Often, switching to cloth diapers eliminates diaper rashes in the first place, however if you must use a diaper rash cream, we recommend a cloth diaper safe oil-based cream as they are somewhat easier to strip (spot clean) from the cloth diaper than a zinc-based cream.

Alternatively, you can use a biodegradable liner, which can act as a barrier between the diaper rash cream and the diaper.
If your cloth diapers begin to obtain a diaper rash cream build-up, all is not lost!

Here's some steps that should help:
(If you don't have a top-load, we recommend visiting someone who does, as it will make the rinsing process much simpler.
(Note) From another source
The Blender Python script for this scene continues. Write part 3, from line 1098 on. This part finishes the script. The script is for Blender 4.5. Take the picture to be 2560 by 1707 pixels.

If you don't have access to a top-load washing machine, you can also soak your cloth diapers in your bathroom tub)

  1. Turn up the heat on your water heater. The hotter the water you use the more effective it will be. Wait an hour after turning it up to give the water heater time to reach it's optimal temperature.
  2. Fill your kitchen sink with hot water. As hot as you can possibly get it. If your water is not getting hot enough, you can boil some water to add (as always - exercise caution when handling boiling liquids!). Make sure when filling the sink to keep in mind you will be adding diapers. Don't overfill!
  3. Add 1 tsp of Original Dawn Concentrate (blue) dish washing detergent, and stir it into the water. Put your cloth diapers into the sink, and let them soak in the water for about an hour (or until the water is comfortable enough to put your hand in).
  4. Use a nail brush with some more Dawn soap to scrub the cloth diapers. If you are using pocket diapers, make sure to scrub both inside and outside of the pocket liner, as well as the inserts.
  5. Drain the sink, then wash your cloth diapers in your washing machine in hot water. Add a few drops of Dawn and 3tbsp of Rockin' Green. Let the diapers soak for about an hour, before allowing the washer to complete it's normal spin cycle.
  6. Rinse with hot water repeatedly until there are no bubbles or film in the water.

Although you will likely see an improvement after these steps, you may wish to repeat the process to ensure you have eliminated the build-up completely from your cloth diapers.